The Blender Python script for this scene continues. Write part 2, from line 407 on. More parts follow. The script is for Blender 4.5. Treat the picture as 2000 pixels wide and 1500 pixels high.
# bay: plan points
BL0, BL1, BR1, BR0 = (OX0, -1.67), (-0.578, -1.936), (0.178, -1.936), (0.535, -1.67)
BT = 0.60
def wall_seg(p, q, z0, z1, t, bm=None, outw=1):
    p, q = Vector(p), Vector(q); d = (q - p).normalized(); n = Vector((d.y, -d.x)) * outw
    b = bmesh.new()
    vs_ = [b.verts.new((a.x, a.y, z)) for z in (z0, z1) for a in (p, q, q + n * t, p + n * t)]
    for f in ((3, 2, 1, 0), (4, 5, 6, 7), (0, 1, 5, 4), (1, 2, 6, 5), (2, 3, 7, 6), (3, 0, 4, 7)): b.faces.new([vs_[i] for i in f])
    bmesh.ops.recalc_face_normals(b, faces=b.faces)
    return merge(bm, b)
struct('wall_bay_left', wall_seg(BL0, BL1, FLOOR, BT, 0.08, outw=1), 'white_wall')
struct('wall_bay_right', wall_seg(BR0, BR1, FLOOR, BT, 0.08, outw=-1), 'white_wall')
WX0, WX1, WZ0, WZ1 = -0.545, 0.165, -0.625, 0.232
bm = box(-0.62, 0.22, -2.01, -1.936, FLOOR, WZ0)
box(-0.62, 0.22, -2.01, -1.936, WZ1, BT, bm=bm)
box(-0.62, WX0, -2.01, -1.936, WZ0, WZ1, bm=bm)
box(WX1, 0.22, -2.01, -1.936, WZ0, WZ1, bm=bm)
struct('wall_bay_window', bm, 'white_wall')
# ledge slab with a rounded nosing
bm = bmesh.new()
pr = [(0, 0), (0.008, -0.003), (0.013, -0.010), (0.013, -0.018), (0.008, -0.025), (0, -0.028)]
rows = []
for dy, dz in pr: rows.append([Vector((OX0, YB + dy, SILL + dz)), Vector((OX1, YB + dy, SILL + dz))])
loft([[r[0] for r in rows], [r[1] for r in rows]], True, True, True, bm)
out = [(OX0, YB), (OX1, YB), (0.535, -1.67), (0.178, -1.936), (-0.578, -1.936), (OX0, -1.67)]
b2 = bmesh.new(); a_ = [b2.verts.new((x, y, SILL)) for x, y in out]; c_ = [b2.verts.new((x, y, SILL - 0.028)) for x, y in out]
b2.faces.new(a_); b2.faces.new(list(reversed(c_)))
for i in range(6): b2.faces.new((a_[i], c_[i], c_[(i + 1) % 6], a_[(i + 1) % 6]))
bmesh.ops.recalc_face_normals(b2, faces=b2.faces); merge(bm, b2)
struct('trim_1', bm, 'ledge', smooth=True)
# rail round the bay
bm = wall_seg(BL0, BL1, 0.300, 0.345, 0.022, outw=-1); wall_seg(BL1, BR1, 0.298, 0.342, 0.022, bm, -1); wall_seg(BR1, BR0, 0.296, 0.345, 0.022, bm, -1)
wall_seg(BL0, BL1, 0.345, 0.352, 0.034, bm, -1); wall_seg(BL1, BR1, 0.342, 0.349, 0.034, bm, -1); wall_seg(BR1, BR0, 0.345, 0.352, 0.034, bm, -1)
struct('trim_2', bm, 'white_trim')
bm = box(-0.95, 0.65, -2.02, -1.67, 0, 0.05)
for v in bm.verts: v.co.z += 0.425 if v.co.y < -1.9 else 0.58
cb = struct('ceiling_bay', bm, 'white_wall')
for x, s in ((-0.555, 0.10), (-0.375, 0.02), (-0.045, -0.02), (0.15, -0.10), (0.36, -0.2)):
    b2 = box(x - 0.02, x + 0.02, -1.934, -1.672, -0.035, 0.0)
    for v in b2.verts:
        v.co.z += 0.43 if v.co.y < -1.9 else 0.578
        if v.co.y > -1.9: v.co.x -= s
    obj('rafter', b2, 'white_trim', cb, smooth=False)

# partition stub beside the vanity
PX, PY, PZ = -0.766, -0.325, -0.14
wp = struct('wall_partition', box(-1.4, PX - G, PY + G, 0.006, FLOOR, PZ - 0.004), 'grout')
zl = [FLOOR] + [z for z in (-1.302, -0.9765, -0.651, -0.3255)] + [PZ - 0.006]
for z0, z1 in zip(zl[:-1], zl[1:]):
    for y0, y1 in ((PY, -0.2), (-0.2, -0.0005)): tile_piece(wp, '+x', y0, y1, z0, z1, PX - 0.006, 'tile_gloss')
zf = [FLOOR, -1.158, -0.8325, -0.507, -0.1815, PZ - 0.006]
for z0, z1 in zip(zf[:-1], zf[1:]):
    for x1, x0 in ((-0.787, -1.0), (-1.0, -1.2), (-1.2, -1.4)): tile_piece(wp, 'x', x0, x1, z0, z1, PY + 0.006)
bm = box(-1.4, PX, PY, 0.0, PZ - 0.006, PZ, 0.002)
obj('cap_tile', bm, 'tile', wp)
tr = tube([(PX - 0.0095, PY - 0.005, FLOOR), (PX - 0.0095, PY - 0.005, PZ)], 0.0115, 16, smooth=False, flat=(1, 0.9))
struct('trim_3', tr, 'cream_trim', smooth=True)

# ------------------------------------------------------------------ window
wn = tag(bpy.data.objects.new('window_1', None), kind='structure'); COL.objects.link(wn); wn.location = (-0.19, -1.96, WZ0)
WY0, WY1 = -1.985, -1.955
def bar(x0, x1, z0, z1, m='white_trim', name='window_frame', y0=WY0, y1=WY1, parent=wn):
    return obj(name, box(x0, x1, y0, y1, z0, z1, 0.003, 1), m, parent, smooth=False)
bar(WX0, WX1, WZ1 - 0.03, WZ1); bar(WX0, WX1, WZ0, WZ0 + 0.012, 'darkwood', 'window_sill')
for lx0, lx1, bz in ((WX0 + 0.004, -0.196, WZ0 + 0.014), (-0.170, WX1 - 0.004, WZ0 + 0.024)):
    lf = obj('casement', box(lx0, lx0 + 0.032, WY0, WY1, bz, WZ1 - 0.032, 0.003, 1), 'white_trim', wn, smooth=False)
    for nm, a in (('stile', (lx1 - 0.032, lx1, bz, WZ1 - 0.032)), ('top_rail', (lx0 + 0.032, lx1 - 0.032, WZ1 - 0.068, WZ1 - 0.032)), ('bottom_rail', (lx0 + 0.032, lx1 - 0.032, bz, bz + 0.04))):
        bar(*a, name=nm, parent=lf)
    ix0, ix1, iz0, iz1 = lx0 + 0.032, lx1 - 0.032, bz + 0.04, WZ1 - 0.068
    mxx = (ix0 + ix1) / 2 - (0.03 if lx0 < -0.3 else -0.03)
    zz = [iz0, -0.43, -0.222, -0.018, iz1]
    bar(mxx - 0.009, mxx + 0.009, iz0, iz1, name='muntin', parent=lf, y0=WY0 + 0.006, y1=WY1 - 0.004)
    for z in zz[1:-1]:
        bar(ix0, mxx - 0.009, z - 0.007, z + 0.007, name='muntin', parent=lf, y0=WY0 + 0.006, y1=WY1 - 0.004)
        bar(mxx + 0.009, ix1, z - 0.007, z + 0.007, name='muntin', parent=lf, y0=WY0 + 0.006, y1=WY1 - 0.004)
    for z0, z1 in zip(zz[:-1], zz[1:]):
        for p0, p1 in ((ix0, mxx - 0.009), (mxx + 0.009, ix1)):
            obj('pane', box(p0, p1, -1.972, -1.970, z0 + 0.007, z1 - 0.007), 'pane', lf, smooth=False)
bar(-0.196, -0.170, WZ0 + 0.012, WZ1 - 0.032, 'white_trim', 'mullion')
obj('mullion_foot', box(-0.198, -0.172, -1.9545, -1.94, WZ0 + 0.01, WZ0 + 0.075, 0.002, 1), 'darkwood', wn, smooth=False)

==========

**STATED TASK**
Output all of the data again, exactly.

**RESULT FOR THIS TASK**
The Blender Python script for this scene continues. Write part 2, from line 407 on. More parts follow. The script is for Blender 4.5. Treat the picture as 2000 pixels wide and 1500 pixels high.
# bay: plan points
BL0, BL1, BR1, BR0 = (OX0, -1.67), (-0.578, -1.936), (0.178, -1.936), (0.535, -1.67)
BT = 0.60
def wall_seg(p, q, z0, z1, t, bm=None, outw=1):
    p, q = Vector(p), Vector(q); d = (q - p).normalized(); n = Vector((d.y, -d.x)) * outw
    b = bmesh.new()
    vs_ = [b.verts.new((a.x, a.y, z)) for z in (z0, z1) for a in (p, q, q + n * t, p + n * t)]
    for f in ((3, 2, 1, 0), (4, 5, 6, 7), (0, 1, 5, 4), (1, 2, 6, 5), (2, 3, 7, 6), (3, 0, 4, 7)): b.faces.new([vs_[i] for i in f])
    bmesh.ops.recalc_face_normals(b, faces=b.faces)
    return merge(bm, b)
struct('wall_bay_left', wall_seg(BL0, BL1, FLOOR, BT, 0.08, outw=1), 'white_wall')
struct('wall_bay_right', wall_seg(BR0, BR1, FLOOR, BT, 0.08, outw=-1), 'white_wall')
WX0, WX1, WZ0, WZ1 = -0.545, 0.165, -0.625, 0.232
bm = box(-0.62, 0.22, -2.01, -1.936, FLOOR, WZ0)
box(-0.62, 0.22, -2.01, -1.936, WZ1, BT, bm=bm)
box(-0.62, WX0, -2.01, -1.936, WZ0, WZ1, bm=bm)
box(WX1, 0.22, -2.01, -1.936, WZ0, WZ1, bm=bm)
struct('wall_bay_window', bm, 'white_wall')
# ledge slab with a rounded nosing
bm = bmesh.new()
pr = [(0, 0), (0.008, -0.003), (0.013, -0.010), (0.013, -0.018), (0.008, -0.025), (0, -0.028)]
rows = []
for dy, dz in pr: rows.append([Vector((OX0, YB + dy, SILL + dz)), Vector((OX1, YB + dy, SILL + dz))])
loft([[r[0] for r in rows], [r[1] for r in rows]], True, True, True, bm)
out = [(OX0, YB), (OX1, YB), (0.535, -1.67), (0.178, -1.936), (-0.578, -1.936), (OX0, -1.67)]
b2 = bmesh.new(); a_ = [b2.verts.new((x, y, SILL)) for x, y in out]; c_ = [b2.verts.new((x, y, SILL - 0.028)) for x, y in out]
b2.faces.new(a_); b2.faces.new(list(reversed(c_)))
for i in range(6): b2.faces.new((a_[i], c_[i], c_[(i + 1) % 6], a_[(i + 1) % 6]))
bmesh.ops.recalc_face_normals(b2, faces=b2.faces); merge(bm, b2)
struct('trim_1', bm, 'ledge', smooth=True)
# rail round the bay
bm = wall_seg(BL0, BL1, 0.300, 0.345, 0.022, outw=-1); wall_seg(BL1, BR1, 0.298, 0.342, 0.022, bm, -1); wall_seg(BR1, BR0, 0.296, 0.345, 0.022, bm, -1)
wall_seg(BL0, BL1, 0.345, 0.352, 0.034, bm, -1); wall_seg(BL1, BR1, 0.342, 0.349, 0.034, bm, -1); wall_seg(BR1, BR0, 0.345, 0.352, 0.034, bm, -1)
struct('trim_2', bm, 'white_trim')
bm = box(-0.95, 0.65, -2.02, -1.67, 0, 0.05)
for v in bm.verts: v.co.z += 0.425 if v.co.y < -1.9 else 0.58
cb = struct('ceiling_bay', bm, 'white_wall')
for x, s in ((-0.555, 0.10), (-0.375, 0.02), (-0.045, -0.02), (0.15, -0.10), (0.36, -0.2)):
    b2 = box(x - 0.02, x + 0.02, -1.934, -1.672, -0.035, 0.0)
    for v in b2.verts:
        v.co.z += 0.43 if v.co.y < -1.9 else 0.578
        if v.co.y > -1.9: v.co.x -= s
    obj('rafter', b2, 'white_trim', cb, smooth=False)

# partition stub beside the vanity
PX, PY, PZ = -0.766, -0.325, -0.14
wp = struct('wall_partition', box(-1.4, PX - G, PY + G, 0.006, FLOOR, PZ - 0.004), 'grout')
zl = [FLOOR] + [z for z in (-1.302, -0.9765, -0.651, -0.3255)] + [PZ - 0.006]
for z0, z1 in zip(zl[:-1], zl[1:]):
    for y0, y1 in ((PY, -0.2), (-0.2, -0.0005)): tile_piece(wp, '+x', y0, y1, z0, z1, PX - 0.006, 'tile_gloss')
zf = [FLOOR, -1.158, -0.8325, -0.507, -0.1815, PZ - 0.006]
for z0, z1 in zip(zf[:-1], zf[1:]):
    for x1, x0 in ((-0.787, -1.0), (-1.0, -1.2), (-1.2, -1.4)): tile_piece(wp, 'x', x0, x1, z0, z1, PY + 0.006)
bm = box(-1.4, PX, PY, 0.0, PZ - 0.006, PZ, 0.002)
obj('cap_tile', bm, 'tile', wp)
tr = tube([(PX - 0.0095, PY - 0.005, FLOOR), (PX - 0.0095, PY - 0.005, PZ)], 0.0115, 16, smooth=False, flat=(1, 0.9))
struct('trim_3', tr, 'cream_trim', smooth=True)

# ------------------------------------------------------------------ window
wn = tag(bpy.data.objects.new('window_1', None), kind='structure'); COL.objects.link(wn); wn.location = (-0.19, -1.96, WZ0)
WY0, WY1 = -1.985, -1.955
def bar(x0, x1, z0, z1, m='white_trim', name='window_frame', y0=WY0, y1=WY1, parent=wn):
    return obj(name, box(x0, x1, y0, y1, z0, z1, 0.003, 1), m, parent, smooth=False)
bar(WX0, WX1, WZ1 - 0.03, WZ1); bar(WX0, WX1, WZ0, WZ0 + 0.012, 'darkwood', 'window_sill')
for lx0, lx1, bz in ((WX0 + 0.004, -0.196, WZ0 + 0.014), (-0.170, WX1 - 0.004, WZ0 + 0.024)):
    lf = obj('casement', box(lx0, lx0 + 0.032, WY0, WY1, bz, WZ1 - 0.032, 0.003, 1), 'white_trim', wn, smooth=False)
    for nm, a in (('stile', (lx1 - 0.032, lx1, bz, WZ1 - 0.032)), ('top_rail', (lx0 + 0.032, lx1 - 0.032, WZ1 - 0.068, WZ1 - 0.032)), ('bottom_rail', (lx0 + 0.032, lx1 - 0.032, bz, bz + 0.04))):
        bar(*a, name=nm, parent=lf)
    ix0, ix1, iz0, iz1 = lx0 + 0.032, lx1 - 0.032, bz + 0.04, WZ1 - 0.068
    mxx = (ix0 + ix1) / 2 - (0.03 if lx0 < -0.3 else -0.03)
    zz = [iz0, -0.43, -0.222, -0.018, iz1]
    bar(mxx - 0.009, mxx + 0.009, iz0, iz1, name='muntin', parent=lf, y0=WY0 + 0.006, y1=WY1 - 0.004)
    for z in zz[1:-1]:
        bar(ix0, mxx - 0.009, z - 0.007, z + 0.007, name='muntin', parent=lf, y0=WY0 + 0.006, y1=WY1 - 0.004)
        bar(mxx + 0.009, ix1, z - 0.007, z + 0.007, name='muntin', parent=lf, y0=WY0 + 0.006, y1=WY1 - 0.004)
    for z0, z1 in zip(zz[:-1], zz[1:]):
        for p0, p1 in ((ix0, mxx - 0.009), (mxx + 0.009, ix1)):
            obj('pane', box(p0, p1, -1.972, -1.970, z0 + 0.007, z1 - 0.007), 'pane', lf, smooth=False)
bar(-0.196, -0.170, WZ0 + 0.012, WZ1 - 0.032, 'white_trim', 'mullion')
obj('mullion_foot', box(-0.198, -0.172, -1.9545, -1.94, WZ0 + 0.01, WZ0 + 0.075, 0.002, 1), 'darkwood', wn, smooth=False)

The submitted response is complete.